Challenging the traditional description of the Oxfordshire landmark, retired vet Olaf Swarbrick asks whether the "beautiful, stylised" figure might instead be a dog such as a greyhound or wolfhound.

In a letter to the Veterinary Record, his profession's journal, the former cattle and poultry specialist suggests a canine origin for the 110-metre by 38.5-metre animal, which was carefully dug into the downland. He invites alternative theories, too.

Swarbrick says: "Looking at it again, it seems that it is not a horse at all: the tail and head are wrong for a horse and more suggestive of a dog. It appears more like a large hound at full stretch. I thought it may be a greyhound, but an anthropologist suggests it is a wolfhound, which (assuming it is not a horse) makes more sense."

The horse, if it is one, is about 3,000 years old, dating from 1250-850BC if most recent theories are correct. It was earlier believed to have Anglo-Saxon origins, and perhaps to be a memorial to King Alfred's victories over the Danes in the ninth century AD. Doubts over its equine origin have been aired before but written records suggest the hill on whose slopes it gallops has been named after the white horse since at least the 11th century.

Swarbrick told the Guardian: "I was just saying it was not a horse which will perhaps infuriate some archaeologists." If colleagues agreed with him, "quite a lot of people, including the Ordnance Survey, will have to change their terminology".

He added that other horse hill figures in Britain were "quite clearly horses", even if more recent than the Uffington one.
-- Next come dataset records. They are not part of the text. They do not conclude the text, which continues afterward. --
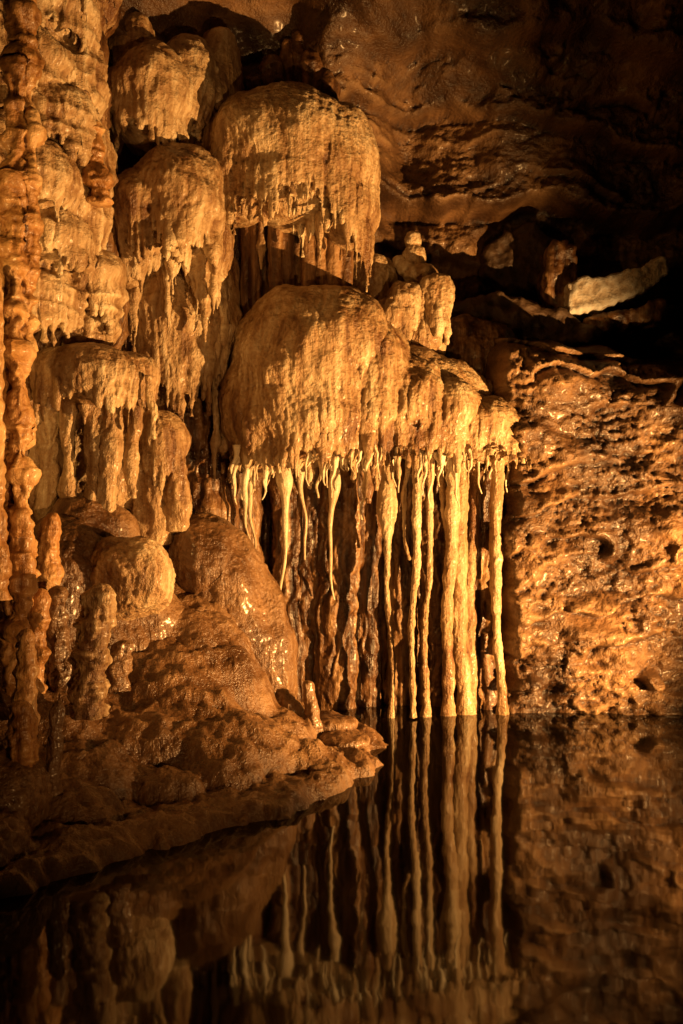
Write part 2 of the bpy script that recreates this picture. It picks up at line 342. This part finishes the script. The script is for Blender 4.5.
formation('fallen_slab',[(275,702,8.45,36,8,.14,0,0,0,.55),(330,724,8.5,26,9,.2),(292,706,8.4,22,7,.10,0,0,0,.9),(345,740,8.3,26,9,.25)],mat=M_WET,voxel=.014,d=disp(.01,.03,.01))
formation('shore_rock',[(30,860,5.7,34,22,.2),(-5,850,5.6,34,40,.3),(12,800,5.9,34,40,.3)],mat=M_WET,voxel=.014,d=disp(.01,.05,.014,tier=.01))
# ---------------------------------------------------------------- ledge formations behind the canopy
formation('stalagmite_statue',[(413,241,10.6,8,9,.09),(415,257,10.6,12,12,.13),(408,268,10.6,11,9,.12),(420,275,10.6,17,12,.18),(400,262,10.6,6,6,.07)],voxel=.012,d=disp(.004,.03,.01,tier=.01))
formation('flowstone_knobs',[(436,292,10.3,15,18,.16,22,34,2.6),(404,300,10.3,19,20,.2,22,30,2.6),(420,340,10.5,26,30,.3,24,30,3),(375,280,10.6,20,24,.2,18,20,3),(350,275,10.6,22,20,.2),(392,325,10.3,22,28,.25),(350,300,10.8,60,30,.4)],voxel=.013,d=disp(.012,.05,.010,tier=.01))
formation('ledge_flowstone',[(470,352,10.95,64,30,.45,90,46,3.2,.15),(520,372,10.9,44,26,.4,50,40,3.2,.15),(470,398,10.75,66,20,.5,0,0,0,.1)],mat=M_DARK,voxel=.015,d=disp(.016,.08,.012,lw=2.8))
def rock(name,polys,mat,fine=.02,big=.05):
    b=Buf()
    for pts,d0,d1 in polys: b.prism(pts,d0,d1)
    return fuse(name,b,.018,mat,lambda p,n: big*ridge(p*2.6,2)+fine*fbm(p*9,3,.6),1)
rock('pale_ledge',[([(569,284),(584,278),(604,279),(622,271),(642,269),(664,257),(669,270),(654,284),(636,293),(618,299),(600,308),(584,308),(570,313)],10.9,11.6)],M_CHALK,.022,.025)
rock('boulder',[([(588,320),(630,312),(662,304),(664,316),(630,325),(592,326)],10.9,11.5)],M_DARK)
rock('boulder',[([(552,248),(566,240),(576,262),(574,300),(560,310),(548,290)],11.1,11.6)],M_DARK)
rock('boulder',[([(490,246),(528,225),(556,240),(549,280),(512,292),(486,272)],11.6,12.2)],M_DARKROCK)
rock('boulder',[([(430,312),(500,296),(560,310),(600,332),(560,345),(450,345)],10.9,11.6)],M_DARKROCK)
# ---------------------------------------------------------------- lamps (show-cave floodlights standing outside the view)
def spot(name,loc,tgt,P,ang,col,rad=.12,blend=.6):
    l=bpy.data.lights.new(name,'SPOT'); l.energy=P; l.spot_size=math.radians(ang); l.spot_blend=blend; l.color=col; l.shadow_soft_size=rad
    o=bpy.data.objects.new(name,l); o.location=loc; o.rotation_euler=(Vector(tgt)-Vector(loc)).to_track_quat('-Z','Y').to_euler(); S.collection.objects.link(o)
W=(1,.51,.155)
spot('floodlight',(5.0,6.9,.6),(-.3,10,2.3),5300,82,W,.03,.6)
spot('floodlight',(1.8,2.2,.5),(-2.0,8.5,3.6),560,70,(1,.49,.15),.05,.9)
spot('floodlight',(-2.6,5.4,3.0),(-2.25,6.9,3.3),105,100,(1,.51,.13),.04,.7)
w=bpy.data.worlds.new('World'); S.world=w; w.use_nodes=True
w.node_tree.nodes['Background'].inputs[0].default_value=(1,.5,.2,1); w.node_tree.nodes['Background'].inputs[1].default_value=.002
cam=bpy.data.cameras.new('camera'); co=bpy.data.objects.new('camera',cam); S.collection.objects.link(co)
co.location=(0,0,EYE); co.rotation_euler=(math.radians(90),0,0); cam.sensor_fit='VERTICAL'; cam.sensor_height=36; cam.lens=35.16; cam.clip_end=200
S.camera=co
S.view_settings.view_transform='Standard'; S.view_settings.look='None'; S.view_settings.exposure=0
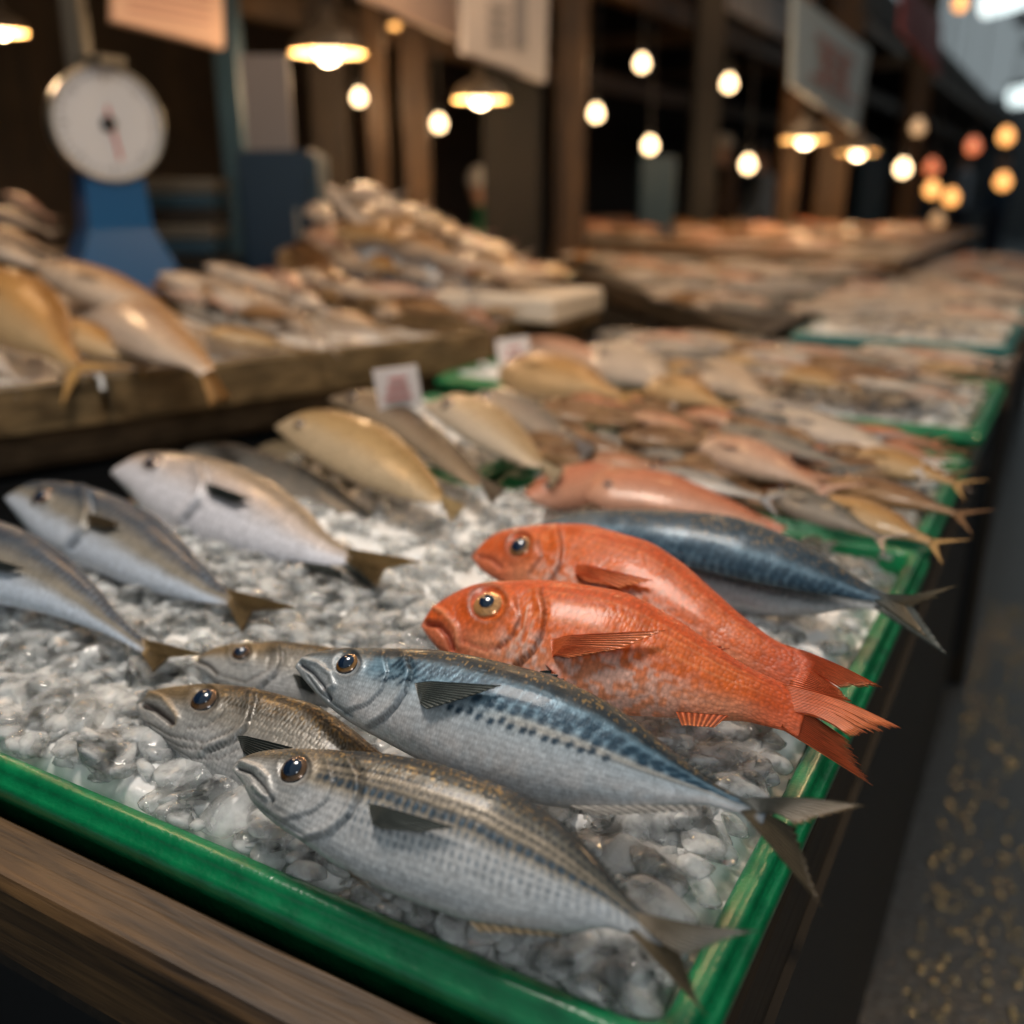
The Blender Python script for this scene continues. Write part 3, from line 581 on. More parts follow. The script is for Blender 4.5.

And the Long Man of Wilmington in Sussex and Cerne Abbas giant in Dorset were clearly human.

Keith Blaxhall, the National Trust warden for the area, was not convinced. "I think we all think it is a horse," he said, adding that coins from roughly the same period show a similar stylised horse and chariot. "Horses were enormously important. It signified power. You were mobile.

"I have always called it a he, for some reason. There is no 'stallion effect' to it but it is a very proud and powerful symbol on the landscape." There had been claims it might be St George's white charger, he said, but the figure long predated his era. The dog suggestion was new to him. "I have really only heard the theory it is feline because of its sinuous design."

Blaxhall was unworried by the site's equine symbolism being doubted. "It is different things to different people. Who is really to know? It is prehistory. No one wrote anything down. It is just a magical place and people are drawn to it."